WHAT THE TASK REQUIRES: Pull every line containing "Take" from the entries.

INFORMATION SHOWN:
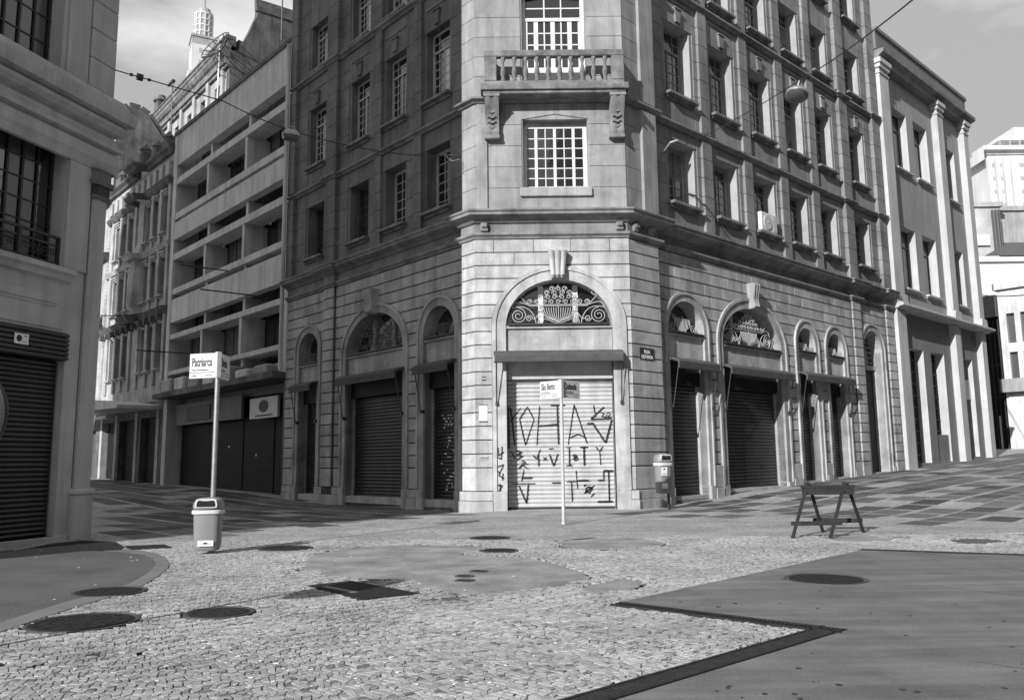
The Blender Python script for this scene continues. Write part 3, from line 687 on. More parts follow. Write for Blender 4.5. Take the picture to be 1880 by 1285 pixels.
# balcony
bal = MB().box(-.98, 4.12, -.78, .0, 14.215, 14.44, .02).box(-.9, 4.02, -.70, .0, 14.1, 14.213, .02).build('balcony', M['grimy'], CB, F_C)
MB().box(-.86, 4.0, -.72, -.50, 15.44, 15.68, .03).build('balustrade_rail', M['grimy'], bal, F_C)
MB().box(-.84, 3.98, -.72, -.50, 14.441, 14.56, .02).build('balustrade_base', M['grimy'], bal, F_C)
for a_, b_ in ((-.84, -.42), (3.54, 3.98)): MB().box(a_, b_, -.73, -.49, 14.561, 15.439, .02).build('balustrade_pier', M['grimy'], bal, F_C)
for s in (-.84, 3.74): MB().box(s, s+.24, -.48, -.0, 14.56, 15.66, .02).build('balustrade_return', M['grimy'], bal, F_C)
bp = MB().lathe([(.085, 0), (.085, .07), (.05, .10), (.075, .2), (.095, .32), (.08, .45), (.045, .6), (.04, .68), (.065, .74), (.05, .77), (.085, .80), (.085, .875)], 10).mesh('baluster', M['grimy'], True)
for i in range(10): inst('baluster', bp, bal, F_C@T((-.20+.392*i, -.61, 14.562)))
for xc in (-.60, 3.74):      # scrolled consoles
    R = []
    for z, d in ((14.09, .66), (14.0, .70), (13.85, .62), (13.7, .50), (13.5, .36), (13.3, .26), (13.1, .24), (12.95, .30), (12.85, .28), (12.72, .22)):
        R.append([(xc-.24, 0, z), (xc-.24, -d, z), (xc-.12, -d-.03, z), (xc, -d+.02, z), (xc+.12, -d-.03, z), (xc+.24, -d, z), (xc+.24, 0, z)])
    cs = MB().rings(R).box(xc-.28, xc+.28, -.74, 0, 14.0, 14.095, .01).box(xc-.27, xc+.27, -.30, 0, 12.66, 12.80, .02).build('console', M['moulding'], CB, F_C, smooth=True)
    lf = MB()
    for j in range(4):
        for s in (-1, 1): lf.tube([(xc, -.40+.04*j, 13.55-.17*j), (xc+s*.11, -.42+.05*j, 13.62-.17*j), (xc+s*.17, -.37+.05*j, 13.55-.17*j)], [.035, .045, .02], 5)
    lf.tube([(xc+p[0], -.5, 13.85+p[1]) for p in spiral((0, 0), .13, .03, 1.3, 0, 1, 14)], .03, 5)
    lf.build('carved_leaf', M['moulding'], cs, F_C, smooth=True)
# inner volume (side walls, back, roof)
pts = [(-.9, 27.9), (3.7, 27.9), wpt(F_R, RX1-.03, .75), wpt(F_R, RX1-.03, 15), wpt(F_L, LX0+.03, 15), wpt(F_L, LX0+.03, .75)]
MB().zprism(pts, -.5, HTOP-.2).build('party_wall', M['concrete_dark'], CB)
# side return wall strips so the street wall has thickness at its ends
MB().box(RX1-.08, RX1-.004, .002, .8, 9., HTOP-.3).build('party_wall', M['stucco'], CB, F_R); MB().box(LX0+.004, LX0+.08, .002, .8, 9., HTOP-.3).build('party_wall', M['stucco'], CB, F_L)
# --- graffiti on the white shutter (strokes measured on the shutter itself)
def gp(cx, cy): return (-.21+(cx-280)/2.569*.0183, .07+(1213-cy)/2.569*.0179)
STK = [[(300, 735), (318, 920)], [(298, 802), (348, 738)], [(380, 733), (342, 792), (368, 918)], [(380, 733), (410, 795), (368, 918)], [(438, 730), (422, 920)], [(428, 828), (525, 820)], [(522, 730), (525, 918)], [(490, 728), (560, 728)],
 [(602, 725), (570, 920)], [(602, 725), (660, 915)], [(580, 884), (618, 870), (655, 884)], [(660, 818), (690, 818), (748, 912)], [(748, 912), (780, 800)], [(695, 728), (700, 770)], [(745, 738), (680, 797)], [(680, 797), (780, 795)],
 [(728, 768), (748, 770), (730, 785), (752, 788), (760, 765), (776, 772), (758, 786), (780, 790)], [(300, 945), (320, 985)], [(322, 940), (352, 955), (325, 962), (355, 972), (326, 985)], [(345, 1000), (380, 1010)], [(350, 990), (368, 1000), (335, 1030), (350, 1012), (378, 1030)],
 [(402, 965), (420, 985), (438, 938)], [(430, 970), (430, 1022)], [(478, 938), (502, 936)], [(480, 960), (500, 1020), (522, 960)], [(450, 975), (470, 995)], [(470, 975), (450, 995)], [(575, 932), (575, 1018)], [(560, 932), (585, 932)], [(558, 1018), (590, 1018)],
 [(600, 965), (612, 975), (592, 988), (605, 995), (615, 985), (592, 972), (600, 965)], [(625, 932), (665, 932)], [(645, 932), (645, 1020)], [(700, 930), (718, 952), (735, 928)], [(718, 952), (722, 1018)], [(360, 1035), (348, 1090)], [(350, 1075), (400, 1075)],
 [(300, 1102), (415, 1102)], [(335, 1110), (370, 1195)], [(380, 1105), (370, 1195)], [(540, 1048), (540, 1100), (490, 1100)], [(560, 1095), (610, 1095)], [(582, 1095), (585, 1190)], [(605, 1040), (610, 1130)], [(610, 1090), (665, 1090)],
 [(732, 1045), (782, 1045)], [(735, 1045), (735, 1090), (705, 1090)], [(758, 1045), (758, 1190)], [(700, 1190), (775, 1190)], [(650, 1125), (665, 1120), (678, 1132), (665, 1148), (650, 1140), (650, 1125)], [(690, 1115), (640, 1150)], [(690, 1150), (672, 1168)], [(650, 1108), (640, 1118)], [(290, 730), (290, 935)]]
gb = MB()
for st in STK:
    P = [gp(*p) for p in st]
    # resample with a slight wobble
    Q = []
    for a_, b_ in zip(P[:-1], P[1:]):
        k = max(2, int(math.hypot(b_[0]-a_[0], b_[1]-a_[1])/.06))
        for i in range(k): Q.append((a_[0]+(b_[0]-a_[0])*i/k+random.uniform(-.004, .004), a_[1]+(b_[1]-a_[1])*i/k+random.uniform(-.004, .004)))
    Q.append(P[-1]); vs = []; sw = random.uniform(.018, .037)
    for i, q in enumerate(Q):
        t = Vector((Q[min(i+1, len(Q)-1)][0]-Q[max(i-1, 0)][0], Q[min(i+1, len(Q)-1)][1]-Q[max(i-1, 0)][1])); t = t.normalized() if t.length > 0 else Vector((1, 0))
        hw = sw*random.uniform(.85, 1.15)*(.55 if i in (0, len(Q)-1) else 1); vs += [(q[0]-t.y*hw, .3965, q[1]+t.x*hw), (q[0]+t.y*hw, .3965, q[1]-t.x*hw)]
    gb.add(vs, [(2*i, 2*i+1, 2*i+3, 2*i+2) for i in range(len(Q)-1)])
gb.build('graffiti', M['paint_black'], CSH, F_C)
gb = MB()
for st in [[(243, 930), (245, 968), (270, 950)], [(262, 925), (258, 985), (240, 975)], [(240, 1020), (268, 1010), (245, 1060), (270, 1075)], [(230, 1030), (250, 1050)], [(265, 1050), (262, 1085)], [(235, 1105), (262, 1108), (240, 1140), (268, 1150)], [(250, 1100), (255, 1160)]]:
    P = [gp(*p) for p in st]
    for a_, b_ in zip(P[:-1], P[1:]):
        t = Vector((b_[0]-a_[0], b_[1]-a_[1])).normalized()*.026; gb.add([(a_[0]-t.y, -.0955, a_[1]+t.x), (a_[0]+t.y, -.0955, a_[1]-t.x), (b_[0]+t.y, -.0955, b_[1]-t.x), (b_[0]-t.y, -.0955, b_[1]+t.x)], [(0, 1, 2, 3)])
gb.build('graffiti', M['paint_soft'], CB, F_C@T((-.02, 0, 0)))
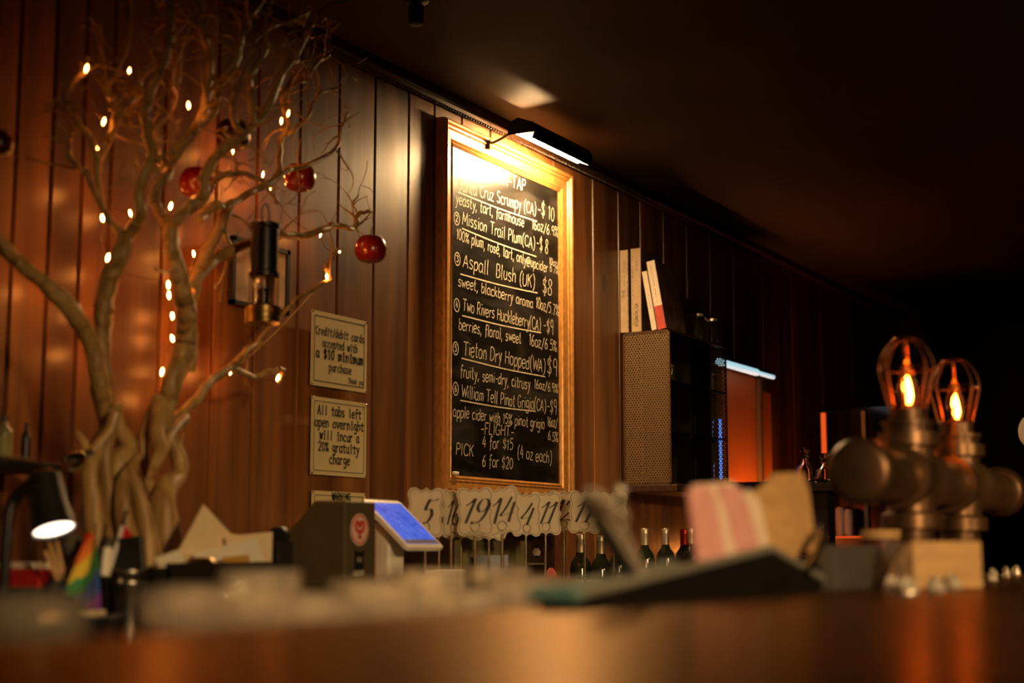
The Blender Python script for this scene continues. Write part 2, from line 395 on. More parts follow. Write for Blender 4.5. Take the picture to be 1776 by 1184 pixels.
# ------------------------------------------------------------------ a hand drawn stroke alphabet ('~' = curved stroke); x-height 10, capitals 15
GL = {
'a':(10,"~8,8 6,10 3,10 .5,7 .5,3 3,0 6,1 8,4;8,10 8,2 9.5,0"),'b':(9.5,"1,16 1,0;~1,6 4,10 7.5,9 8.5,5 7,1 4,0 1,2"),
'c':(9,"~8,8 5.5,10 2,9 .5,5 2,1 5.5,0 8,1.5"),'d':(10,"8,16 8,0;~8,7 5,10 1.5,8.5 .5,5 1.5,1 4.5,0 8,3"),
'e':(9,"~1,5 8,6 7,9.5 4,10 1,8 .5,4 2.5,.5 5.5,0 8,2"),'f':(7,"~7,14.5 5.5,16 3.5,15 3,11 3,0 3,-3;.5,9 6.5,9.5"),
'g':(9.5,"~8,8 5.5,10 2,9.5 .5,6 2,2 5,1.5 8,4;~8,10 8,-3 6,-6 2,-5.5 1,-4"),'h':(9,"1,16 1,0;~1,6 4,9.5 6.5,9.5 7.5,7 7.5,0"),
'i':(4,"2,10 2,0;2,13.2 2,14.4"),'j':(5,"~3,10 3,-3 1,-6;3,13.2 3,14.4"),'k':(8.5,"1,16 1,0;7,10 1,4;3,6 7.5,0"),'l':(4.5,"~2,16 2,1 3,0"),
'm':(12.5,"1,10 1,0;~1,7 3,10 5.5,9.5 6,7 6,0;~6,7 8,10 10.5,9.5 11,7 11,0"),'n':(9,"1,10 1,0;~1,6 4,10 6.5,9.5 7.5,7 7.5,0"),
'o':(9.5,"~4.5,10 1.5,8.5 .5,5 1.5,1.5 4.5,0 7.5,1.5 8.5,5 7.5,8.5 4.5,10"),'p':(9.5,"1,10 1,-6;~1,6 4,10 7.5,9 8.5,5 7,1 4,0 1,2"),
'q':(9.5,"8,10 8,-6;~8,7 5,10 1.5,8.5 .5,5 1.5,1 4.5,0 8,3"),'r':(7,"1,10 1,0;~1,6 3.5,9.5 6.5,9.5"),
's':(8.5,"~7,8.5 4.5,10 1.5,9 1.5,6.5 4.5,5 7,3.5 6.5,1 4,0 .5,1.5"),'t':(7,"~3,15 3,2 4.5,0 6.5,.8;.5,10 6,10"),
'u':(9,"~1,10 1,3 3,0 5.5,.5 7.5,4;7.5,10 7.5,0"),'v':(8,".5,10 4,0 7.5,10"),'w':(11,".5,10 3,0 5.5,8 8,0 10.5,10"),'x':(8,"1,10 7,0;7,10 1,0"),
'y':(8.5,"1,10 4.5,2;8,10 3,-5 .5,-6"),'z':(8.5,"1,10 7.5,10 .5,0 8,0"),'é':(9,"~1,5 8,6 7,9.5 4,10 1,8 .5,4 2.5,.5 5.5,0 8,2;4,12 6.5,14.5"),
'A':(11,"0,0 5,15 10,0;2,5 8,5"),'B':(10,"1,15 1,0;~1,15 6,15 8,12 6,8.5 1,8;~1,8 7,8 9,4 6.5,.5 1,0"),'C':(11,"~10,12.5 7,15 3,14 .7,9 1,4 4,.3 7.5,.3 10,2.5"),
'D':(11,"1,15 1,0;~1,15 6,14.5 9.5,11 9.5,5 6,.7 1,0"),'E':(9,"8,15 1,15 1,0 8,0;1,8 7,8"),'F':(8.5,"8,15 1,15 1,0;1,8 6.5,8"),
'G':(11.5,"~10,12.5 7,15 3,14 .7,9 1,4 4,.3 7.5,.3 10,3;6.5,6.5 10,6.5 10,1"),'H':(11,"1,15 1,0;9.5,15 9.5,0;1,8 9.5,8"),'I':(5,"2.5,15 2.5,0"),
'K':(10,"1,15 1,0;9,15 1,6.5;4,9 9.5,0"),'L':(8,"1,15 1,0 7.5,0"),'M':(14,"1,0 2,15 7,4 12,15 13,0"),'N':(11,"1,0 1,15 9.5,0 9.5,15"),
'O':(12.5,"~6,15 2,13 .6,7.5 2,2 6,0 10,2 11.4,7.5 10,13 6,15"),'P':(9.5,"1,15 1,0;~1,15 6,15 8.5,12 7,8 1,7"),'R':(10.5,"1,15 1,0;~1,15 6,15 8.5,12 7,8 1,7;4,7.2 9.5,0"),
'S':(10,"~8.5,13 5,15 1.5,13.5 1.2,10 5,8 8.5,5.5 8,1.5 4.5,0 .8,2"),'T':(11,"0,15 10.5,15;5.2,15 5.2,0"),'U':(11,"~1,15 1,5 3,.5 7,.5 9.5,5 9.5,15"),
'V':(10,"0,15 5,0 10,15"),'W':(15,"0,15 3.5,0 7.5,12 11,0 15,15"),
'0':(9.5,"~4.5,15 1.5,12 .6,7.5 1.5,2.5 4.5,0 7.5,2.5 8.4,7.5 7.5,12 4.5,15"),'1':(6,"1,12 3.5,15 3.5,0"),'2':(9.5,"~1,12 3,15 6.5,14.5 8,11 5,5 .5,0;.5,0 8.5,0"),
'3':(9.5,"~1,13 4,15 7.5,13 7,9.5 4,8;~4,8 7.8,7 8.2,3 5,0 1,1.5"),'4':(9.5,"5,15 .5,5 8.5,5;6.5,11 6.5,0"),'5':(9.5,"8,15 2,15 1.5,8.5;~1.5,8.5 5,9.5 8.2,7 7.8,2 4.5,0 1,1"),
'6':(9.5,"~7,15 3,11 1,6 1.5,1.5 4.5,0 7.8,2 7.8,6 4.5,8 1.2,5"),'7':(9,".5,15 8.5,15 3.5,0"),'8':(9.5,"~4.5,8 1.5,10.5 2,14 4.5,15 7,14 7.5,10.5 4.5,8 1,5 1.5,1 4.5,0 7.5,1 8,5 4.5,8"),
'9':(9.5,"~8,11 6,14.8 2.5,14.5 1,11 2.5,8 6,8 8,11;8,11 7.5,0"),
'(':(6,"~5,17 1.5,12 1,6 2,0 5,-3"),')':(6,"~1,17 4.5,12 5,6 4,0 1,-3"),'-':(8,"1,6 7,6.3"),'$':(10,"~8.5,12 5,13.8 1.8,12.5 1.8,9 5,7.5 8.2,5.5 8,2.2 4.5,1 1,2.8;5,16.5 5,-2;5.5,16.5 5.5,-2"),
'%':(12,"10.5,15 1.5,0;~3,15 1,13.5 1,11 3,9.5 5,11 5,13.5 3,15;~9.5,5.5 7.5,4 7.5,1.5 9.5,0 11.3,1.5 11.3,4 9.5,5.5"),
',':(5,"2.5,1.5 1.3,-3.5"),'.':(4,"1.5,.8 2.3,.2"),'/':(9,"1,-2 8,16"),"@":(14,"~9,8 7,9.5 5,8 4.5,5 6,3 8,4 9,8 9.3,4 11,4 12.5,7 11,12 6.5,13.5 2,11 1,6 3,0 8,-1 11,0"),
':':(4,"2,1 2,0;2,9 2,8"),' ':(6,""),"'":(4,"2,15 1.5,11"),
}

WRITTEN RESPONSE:
The Blender Python script for this scene continues. Write part 3, from line 687 on. More parts follow. Write for Blender 4.5. Take the picture to be 1880 by 1285 pixels.
The Blender Python script for this scene continues. Write part 2, from line 395 on. More parts follow. Write for Blender 4.5. Take the picture to be 1776 by 1184 pixels.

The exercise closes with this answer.